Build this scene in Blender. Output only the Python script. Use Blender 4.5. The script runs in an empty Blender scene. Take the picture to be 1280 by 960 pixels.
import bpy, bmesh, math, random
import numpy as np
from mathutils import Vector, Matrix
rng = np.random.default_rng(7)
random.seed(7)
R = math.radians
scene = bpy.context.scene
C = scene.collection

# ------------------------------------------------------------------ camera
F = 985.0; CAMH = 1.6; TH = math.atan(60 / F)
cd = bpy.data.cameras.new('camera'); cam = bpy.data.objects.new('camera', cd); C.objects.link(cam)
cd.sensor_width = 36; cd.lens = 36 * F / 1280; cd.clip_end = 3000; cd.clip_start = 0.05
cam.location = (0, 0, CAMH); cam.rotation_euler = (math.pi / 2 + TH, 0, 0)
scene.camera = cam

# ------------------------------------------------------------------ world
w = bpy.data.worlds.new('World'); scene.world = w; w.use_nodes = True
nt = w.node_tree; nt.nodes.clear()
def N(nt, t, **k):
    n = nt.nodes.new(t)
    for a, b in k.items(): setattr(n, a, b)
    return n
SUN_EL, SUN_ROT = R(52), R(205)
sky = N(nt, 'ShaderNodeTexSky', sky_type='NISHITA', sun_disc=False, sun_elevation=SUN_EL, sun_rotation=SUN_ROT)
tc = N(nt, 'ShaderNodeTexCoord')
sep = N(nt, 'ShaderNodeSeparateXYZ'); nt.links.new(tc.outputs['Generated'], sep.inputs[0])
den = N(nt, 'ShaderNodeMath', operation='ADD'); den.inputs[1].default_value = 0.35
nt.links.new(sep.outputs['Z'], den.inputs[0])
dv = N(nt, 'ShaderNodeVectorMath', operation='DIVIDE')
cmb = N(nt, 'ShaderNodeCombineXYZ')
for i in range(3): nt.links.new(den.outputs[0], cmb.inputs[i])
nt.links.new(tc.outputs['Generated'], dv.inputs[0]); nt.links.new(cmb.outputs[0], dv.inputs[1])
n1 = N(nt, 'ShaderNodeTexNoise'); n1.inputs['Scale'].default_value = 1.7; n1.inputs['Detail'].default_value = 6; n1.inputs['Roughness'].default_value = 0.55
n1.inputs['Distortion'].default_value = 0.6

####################

Word for word, reproduce the listing above from its start up to and including the line that has "scene.camera = cam". Give only those lines.

Build this scene in Blender. Output only the Python script. Use Blender 4.5. The script runs in an empty Blender scene. Take the picture to be 1280 by 960 pixels.
import bpy, bmesh, math, random
import numpy as np
from mathutils import Vector, Matrix
rng = np.random.default_rng(7)
random.seed(7)
R = math.radians
scene = bpy.context.scene
C = scene.collection

# ------------------------------------------------------------------ camera
F = 985.0; CAMH = 1.6; TH = math.atan(60 / F)
cd = bpy.data.cameras.new('camera'); cam = bpy.data.objects.new('camera', cd); C.objects.link(cam)
cd.sensor_width = 36; cd.lens = 36 * F / 1280; cd.clip_end = 3000; cd.clip_start = 0.05
cam.location = (0, 0, CAMH); cam.rotation_euler = (math.pi / 2 + TH, 0, 0)
scene.camera = cam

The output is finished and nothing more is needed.